## [Written exercise]
Carry none of the pictures over; write out the complete data exactly.

## [Data extract]
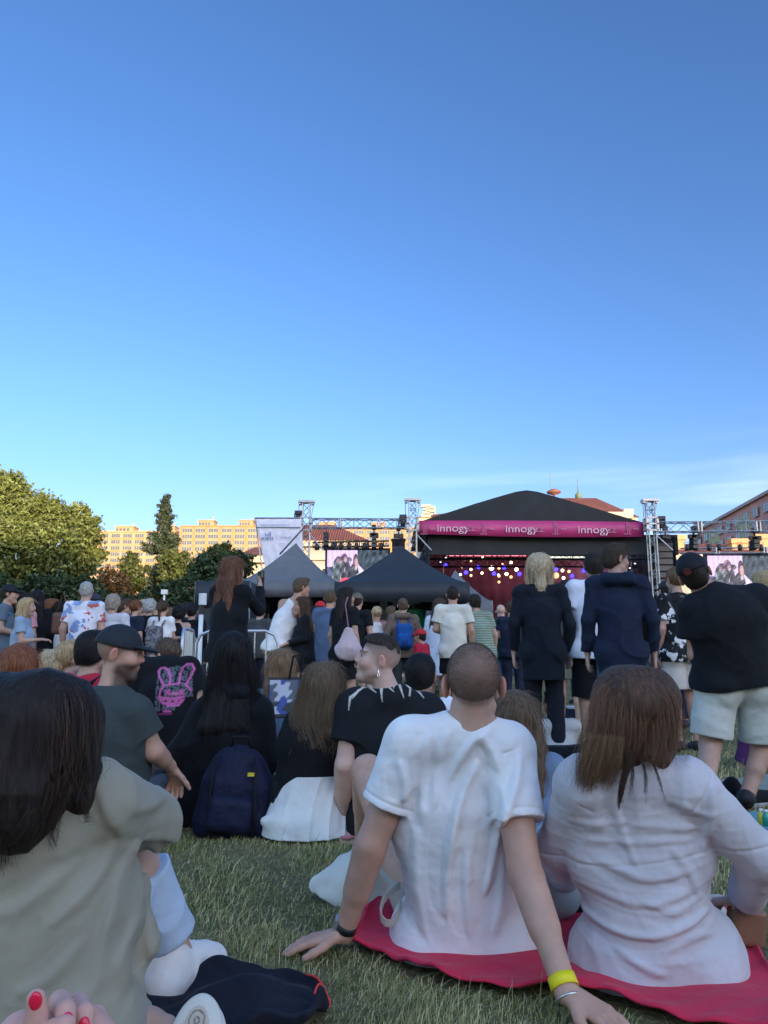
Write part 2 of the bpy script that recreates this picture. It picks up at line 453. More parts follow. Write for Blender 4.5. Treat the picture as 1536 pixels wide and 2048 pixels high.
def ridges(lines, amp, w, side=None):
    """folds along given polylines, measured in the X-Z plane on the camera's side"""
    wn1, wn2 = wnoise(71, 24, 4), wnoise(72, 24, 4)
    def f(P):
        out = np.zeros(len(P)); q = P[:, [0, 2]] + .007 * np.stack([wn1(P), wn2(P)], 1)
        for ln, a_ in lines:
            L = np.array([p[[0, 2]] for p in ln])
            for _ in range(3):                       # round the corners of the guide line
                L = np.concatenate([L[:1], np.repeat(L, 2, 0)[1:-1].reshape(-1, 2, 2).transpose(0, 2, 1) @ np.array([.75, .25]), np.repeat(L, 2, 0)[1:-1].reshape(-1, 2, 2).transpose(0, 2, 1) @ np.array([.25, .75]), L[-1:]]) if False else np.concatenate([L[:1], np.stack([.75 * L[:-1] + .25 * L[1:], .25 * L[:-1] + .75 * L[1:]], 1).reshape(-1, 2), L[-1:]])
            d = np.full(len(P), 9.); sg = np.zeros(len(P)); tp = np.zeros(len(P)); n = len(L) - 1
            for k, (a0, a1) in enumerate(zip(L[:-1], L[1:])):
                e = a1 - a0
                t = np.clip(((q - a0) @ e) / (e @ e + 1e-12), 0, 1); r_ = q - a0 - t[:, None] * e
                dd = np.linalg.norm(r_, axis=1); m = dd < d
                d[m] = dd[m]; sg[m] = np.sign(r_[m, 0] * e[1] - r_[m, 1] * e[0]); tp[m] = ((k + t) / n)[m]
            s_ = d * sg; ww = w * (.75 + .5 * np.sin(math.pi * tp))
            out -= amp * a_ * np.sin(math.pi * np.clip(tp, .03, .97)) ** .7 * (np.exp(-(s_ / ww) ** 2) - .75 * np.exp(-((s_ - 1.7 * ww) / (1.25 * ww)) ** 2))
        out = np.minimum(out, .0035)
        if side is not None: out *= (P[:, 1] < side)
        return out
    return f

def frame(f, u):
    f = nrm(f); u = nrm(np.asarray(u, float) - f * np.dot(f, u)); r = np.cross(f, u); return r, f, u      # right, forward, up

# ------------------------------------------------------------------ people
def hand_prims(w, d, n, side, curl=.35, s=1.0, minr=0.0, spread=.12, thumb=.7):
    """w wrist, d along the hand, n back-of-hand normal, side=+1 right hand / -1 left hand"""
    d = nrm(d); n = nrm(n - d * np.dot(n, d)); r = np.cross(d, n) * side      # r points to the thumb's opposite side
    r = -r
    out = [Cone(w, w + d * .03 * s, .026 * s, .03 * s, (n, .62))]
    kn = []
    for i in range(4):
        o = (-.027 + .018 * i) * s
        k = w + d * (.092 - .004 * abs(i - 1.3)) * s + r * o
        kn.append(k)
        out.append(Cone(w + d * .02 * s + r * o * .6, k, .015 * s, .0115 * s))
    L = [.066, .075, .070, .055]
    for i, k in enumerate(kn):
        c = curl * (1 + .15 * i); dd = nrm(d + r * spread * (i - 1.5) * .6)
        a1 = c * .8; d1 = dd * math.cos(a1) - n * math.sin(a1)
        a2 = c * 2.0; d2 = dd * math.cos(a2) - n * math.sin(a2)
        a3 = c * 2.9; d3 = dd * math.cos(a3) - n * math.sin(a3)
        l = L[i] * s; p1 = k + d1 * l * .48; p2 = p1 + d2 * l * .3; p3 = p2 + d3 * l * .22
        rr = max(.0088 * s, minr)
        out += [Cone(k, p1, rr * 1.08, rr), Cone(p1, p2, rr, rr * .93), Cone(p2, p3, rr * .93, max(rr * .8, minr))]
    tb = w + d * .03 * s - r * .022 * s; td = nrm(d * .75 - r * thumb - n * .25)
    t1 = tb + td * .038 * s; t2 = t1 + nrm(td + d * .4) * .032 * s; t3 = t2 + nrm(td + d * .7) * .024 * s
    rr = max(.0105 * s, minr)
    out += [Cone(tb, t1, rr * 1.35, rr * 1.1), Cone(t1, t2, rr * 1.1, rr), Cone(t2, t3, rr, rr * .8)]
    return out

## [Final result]
Write part 2 of the bpy script that recreates this picture. It picks up at line 453. More parts follow. Write for Blender 4.5. Treat the picture as 1536 pixels wide and 2048 pixels high.
def ridges(lines, amp, w, side=None):
    """folds along given polylines, measured in the X-Z plane on the camera's side"""
    wn1, wn2 = wnoise(71, 24, 4), wnoise(72, 24, 4)
    def f(P):
        out = np.zeros(len(P)); q = P[:, [0, 2]] + .007 * np.stack([wn1(P), wn2(P)], 1)
        for ln, a_ in lines:
            L = np.array([p[[0, 2]] for p in ln])
            for _ in range(3):                       # round the corners of the guide line
                L = np.concatenate([L[:1], np.repeat(L, 2, 0)[1:-1].reshape(-1, 2, 2).transpose(0, 2, 1) @ np.array([.75, .25]), np.repeat(L, 2, 0)[1:-1].reshape(-1, 2, 2).transpose(0, 2, 1) @ np.array([.25, .75]), L[-1:]]) if False else np.concatenate([L[:1], np.stack([.75 * L[:-1] + .25 * L[1:], .25 * L[:-1] + .75 * L[1:]], 1).reshape(-1, 2), L[-1:]])
            d = np.full(len(P), 9.); sg = np.zeros(len(P)); tp = np.zeros(len(P)); n = len(L) - 1
            for k, (a0, a1) in enumerate(zip(L[:-1], L[1:])):
                e = a1 - a0
                t = np.clip(((q - a0) @ e) / (e @ e + 1e-12), 0, 1); r_ = q - a0 - t[:, None] * e
                dd = np.linalg.norm(r_, axis=1); m = dd < d
                d[m] = dd[m]; sg[m] = np.sign(r_[m, 0] * e[1] - r_[m, 1] * e[0]); tp[m] = ((k + t) / n)[m]
            s_ = d * sg; ww = w * (.75 + .5 * np.sin(math.pi * tp))
            out -= amp * a_ * np.sin(math.pi * np.clip(tp, .03, .97)) ** .7 * (np.exp(-(s_ / ww) ** 2) - .75 * np.exp(-((s_ - 1.7 * ww) / (1.25 * ww)) ** 2))
        out = np.minimum(out, .0035)
        if side is not None: out *= (P[:, 1] < side)
        return out
    return f

def frame(f, u):
    f = nrm(f); u = nrm(np.asarray(u, float) - f * np.dot(f, u)); r = np.cross(f, u); return r, f, u      # right, forward, up

# ------------------------------------------------------------------ people
def hand_prims(w, d, n, side, curl=.35, s=1.0, minr=0.0, spread=.12, thumb=.7):
    """w wrist, d along the hand, n back-of-hand normal, side=+1 right hand / -1 left hand"""
    d = nrm(d); n = nrm(n - d * np.dot(n, d)); r = np.cross(d, n) * side      # r points to the thumb's opposite side
    r = -r
    out = [Cone(w, w + d * .03 * s, .026 * s, .03 * s, (n, .62))]
    kn = []
    for i in range(4):
        o = (-.027 + .018 * i) * s
        k = w + d * (.092 - .004 * abs(i - 1.3)) * s + r * o
        kn.append(k)
        out.append(Cone(w + d * .02 * s + r * o * .6, k, .015 * s, .0115 * s))
    L = [.066, .075, .070, .055]
    for i, k in enumerate(kn):
        c = curl * (1 + .15 * i); dd = nrm(d + r * spread * (i - 1.5) * .6)
        a1 = c * .8; d1 = dd * math.cos(a1) - n * math.sin(a1)
        a2 = c * 2.0; d2 = dd * math.cos(a2) - n * math.sin(a2)
        a3 = c * 2.9; d3 = dd * math.cos(a3) - n * math.sin(a3)
        l = L[i] * s; p1 = k + d1 * l * .48; p2 = p1 + d2 * l * .3; p3 = p2 + d3 * l * .22
        rr = max(.0088 * s, minr)
        out += [Cone(k, p1, rr * 1.08, rr), Cone(p1, p2, rr, rr * .93), Cone(p2, p3, rr * .93, max(rr * .8, minr))]
    tb = w + d * .03 * s - r * .022 * s; td = nrm(d * .75 - r * thumb - n * .25)
    t1 = tb + td * .038 * s; t2 = t1 + nrm(td + d * .4) * .032 * s; t3 = t2 + nrm(td + d * .7) * .024 * s
    rr = max(.0105 * s, minr)
    out += [Cone(tb, t1, rr * 1.35, rr * 1.1), Cone(t1, t2, rr * 1.1, rr), Cone(t2, t3, rr, rr * .8)]
    return out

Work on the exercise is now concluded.